The false claim of fraud drove Trump’s supporters’ assault on the U.S. Capitol on Jan. 6. It’s still an animating force for the conservative movement, as shown by last week’s Conservative Political Action Conference in Florida, where Trump falsely claimed that illegal immigrants and dead people voted and the crowd chanted “You won!”
It’s also driven Republican-controlled states to increase barriers to voting. In Iowa, the legislature has voted to cut absentee and in-person early voting and prevent local elections officials from setting up additional locations to make early voting easier. In Georgia, the House on Monday voted for a law to require identification to vote by mail and allow counties to cancel early in-person voting on Sundays, when many Black voters cast ballots after church.

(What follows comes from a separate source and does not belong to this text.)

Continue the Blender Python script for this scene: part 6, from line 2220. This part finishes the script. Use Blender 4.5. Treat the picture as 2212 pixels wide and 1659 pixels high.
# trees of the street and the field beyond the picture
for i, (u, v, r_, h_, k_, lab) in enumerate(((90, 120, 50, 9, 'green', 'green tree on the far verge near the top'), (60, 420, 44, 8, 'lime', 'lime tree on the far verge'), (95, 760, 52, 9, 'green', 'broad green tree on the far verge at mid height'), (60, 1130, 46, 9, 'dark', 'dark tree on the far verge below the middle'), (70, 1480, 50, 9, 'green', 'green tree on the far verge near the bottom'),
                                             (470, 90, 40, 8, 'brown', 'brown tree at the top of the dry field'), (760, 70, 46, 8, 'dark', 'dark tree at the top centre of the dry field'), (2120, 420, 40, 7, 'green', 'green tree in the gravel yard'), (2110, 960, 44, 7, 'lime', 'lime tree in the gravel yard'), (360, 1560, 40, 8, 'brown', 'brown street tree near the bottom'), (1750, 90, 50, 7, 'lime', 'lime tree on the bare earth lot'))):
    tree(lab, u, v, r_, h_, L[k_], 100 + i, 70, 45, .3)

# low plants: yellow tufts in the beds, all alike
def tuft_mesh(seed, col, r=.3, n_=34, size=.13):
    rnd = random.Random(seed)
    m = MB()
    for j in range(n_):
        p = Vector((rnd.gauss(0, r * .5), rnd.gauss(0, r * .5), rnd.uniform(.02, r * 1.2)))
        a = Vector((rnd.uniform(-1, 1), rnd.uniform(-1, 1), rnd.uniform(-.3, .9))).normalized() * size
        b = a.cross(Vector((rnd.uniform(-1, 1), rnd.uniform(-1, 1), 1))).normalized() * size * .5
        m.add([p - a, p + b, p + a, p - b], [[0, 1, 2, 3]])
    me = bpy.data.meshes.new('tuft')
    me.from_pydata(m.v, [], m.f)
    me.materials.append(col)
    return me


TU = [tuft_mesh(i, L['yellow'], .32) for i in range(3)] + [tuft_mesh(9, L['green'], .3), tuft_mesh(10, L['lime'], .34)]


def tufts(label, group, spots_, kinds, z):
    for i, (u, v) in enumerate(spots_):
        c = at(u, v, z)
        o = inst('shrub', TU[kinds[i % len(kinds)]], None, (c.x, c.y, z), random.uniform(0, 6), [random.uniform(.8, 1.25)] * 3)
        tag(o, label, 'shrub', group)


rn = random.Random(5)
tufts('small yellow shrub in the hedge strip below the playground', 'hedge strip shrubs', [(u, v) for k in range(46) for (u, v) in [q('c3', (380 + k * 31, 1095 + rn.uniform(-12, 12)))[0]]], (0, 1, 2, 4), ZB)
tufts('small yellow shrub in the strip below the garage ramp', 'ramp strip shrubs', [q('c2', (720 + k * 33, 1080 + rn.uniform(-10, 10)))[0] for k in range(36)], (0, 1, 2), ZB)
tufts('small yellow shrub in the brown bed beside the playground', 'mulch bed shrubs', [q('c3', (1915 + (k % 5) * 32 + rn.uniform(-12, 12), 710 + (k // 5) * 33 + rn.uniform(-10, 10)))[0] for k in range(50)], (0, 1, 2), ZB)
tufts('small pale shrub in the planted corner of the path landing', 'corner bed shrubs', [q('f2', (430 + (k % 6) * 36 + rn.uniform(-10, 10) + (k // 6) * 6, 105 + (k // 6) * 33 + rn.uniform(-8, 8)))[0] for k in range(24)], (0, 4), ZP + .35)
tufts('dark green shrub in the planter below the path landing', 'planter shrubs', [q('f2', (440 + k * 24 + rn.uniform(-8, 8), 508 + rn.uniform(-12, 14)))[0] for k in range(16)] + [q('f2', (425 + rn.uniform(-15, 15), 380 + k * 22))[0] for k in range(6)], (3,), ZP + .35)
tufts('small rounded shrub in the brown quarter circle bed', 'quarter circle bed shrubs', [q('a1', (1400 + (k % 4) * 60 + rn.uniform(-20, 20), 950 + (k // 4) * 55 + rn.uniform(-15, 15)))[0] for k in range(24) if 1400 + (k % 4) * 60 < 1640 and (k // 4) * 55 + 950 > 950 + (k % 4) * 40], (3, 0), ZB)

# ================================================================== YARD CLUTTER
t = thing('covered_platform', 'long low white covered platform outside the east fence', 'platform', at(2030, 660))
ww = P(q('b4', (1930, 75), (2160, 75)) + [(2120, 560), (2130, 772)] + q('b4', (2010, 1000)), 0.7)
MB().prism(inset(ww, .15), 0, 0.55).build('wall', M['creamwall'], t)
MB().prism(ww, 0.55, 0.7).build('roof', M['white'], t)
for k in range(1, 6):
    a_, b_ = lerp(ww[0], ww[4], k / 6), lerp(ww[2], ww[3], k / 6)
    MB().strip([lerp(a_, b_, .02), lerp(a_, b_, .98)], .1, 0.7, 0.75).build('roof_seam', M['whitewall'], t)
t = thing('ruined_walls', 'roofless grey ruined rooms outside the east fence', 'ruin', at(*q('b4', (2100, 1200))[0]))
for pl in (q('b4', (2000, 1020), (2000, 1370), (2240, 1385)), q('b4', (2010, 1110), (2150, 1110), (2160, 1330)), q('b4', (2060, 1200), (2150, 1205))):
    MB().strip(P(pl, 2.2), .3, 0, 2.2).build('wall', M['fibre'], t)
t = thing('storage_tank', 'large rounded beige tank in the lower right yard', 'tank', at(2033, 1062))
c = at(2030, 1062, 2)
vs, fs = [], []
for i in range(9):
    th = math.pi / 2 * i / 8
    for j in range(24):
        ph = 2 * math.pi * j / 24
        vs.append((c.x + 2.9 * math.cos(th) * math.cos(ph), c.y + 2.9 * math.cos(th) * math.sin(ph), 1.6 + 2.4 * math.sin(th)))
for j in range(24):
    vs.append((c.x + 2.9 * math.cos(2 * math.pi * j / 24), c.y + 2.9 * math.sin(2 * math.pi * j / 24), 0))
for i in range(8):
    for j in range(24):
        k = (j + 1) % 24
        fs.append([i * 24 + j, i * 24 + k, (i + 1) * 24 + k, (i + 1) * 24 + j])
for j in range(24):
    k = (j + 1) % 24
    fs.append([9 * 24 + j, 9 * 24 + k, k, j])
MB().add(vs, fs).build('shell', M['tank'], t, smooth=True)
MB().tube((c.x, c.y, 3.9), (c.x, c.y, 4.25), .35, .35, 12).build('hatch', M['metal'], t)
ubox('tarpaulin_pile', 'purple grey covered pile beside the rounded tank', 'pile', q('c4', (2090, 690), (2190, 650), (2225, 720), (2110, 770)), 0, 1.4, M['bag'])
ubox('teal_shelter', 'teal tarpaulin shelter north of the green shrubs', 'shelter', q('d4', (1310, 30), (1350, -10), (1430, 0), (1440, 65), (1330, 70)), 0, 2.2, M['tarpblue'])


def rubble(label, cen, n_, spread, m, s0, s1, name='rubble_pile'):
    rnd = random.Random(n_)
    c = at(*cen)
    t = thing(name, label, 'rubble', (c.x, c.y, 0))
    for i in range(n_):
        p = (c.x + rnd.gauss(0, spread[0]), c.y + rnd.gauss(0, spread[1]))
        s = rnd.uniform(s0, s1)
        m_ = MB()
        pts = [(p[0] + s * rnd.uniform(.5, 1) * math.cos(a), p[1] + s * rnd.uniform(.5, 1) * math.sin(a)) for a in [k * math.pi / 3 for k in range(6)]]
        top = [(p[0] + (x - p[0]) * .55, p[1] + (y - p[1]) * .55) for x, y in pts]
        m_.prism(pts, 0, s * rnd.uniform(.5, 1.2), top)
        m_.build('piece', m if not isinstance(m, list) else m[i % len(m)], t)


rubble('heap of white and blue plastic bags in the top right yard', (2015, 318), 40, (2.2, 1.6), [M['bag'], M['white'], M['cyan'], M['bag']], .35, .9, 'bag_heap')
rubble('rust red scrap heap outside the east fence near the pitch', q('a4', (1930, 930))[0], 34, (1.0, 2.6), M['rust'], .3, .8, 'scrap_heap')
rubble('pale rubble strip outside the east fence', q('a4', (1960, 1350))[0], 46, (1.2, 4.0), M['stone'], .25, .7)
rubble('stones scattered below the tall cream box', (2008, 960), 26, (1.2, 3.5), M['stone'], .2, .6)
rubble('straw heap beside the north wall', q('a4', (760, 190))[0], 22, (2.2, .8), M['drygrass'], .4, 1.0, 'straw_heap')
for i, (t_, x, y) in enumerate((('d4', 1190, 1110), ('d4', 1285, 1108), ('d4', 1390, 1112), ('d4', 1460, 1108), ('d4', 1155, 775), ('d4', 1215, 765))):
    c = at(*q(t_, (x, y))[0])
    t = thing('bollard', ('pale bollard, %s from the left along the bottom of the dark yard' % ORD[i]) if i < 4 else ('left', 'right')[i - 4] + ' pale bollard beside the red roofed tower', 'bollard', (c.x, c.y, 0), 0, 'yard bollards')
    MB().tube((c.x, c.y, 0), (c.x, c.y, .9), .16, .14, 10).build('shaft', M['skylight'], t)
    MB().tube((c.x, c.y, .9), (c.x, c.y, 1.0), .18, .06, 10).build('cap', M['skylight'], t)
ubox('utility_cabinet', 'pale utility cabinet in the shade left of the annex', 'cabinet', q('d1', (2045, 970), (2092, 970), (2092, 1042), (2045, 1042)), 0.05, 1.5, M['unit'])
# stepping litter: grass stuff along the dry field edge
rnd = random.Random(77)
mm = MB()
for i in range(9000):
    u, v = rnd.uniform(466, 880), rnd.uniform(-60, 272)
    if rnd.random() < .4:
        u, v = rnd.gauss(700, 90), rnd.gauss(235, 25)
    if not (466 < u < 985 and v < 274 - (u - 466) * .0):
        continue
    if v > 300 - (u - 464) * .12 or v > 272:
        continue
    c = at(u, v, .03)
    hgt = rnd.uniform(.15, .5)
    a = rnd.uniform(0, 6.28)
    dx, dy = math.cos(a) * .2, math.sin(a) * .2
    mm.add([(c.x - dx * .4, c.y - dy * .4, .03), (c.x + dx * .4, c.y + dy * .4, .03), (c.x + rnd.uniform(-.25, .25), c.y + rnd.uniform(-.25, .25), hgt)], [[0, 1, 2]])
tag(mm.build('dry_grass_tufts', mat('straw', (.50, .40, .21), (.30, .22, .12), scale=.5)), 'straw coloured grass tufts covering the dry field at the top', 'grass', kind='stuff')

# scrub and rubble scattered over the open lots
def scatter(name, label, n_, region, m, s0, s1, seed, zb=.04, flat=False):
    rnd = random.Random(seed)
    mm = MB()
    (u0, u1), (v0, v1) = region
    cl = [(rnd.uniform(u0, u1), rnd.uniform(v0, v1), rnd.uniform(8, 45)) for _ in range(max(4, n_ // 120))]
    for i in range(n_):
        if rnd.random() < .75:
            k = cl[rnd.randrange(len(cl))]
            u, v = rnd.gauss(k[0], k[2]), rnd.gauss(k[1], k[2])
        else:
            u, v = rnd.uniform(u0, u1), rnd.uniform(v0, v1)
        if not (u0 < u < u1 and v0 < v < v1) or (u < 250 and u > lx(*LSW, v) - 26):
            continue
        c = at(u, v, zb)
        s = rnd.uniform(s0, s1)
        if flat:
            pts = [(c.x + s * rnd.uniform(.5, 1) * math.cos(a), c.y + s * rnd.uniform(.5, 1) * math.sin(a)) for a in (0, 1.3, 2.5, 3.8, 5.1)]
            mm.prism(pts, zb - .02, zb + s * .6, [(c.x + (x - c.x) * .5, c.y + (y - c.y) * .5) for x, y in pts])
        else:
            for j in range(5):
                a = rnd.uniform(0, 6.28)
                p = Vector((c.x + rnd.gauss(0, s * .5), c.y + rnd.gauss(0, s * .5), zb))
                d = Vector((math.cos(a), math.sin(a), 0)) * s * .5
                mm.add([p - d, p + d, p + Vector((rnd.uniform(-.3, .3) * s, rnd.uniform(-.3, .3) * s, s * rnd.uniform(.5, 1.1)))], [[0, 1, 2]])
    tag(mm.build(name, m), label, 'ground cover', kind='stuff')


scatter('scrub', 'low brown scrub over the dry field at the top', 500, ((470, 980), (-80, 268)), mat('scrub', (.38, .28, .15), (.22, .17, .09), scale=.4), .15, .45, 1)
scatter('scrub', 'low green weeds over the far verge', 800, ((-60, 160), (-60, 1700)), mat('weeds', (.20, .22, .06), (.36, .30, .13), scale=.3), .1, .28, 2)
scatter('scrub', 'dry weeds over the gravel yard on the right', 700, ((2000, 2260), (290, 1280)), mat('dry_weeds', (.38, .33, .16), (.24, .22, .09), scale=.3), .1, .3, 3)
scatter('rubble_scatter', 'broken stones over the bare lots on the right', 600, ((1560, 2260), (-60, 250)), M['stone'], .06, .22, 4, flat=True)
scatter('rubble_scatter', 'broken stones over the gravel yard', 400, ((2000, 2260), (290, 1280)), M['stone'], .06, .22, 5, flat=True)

Snead says his group hasn’t weighed in on these proposals because it was busy researching its own recommendations. Among them are ones that would likely find bipartisan support, such as extending the time when election offices can perform the time-consuming work of opening and sorting mail ballots to ready them for election night counting. The failure of key swing states to permit this led to prolonged vote counts that Trump used to falsely claim fraud was occurring.
Other recommendations will find resistance, such as requiring a photo identification to vote by mail or pausing voter registration 30 days before Election Day. Perhaps the most significant recommendation is to create a system enabling election offices to tie a mail ballot back to the envelope in which it was submitted. Trump demanded that election officials do that, but they were unable to do so because it would have violated the secrecy of the ballot.
Snead said that to preserve the principle of a secret ballot, election offices should use data randomization to keep voters’ identities anonymous during ballot counting.
Honest Elections is only one of several conservative groups unveiling election recommendations. The Republican State Leadership Committee and Heritage Foundation have also issued suggestions for voting changes. Democrats, meanwhile, are pushing HR1, a congressional bill that would make sweeping changes to the entire electoral system, requiring state to allow mail-in voting, letting people without identification vote if they sign a sworn statement, and permitting citizens to register to vote right up until Election Day.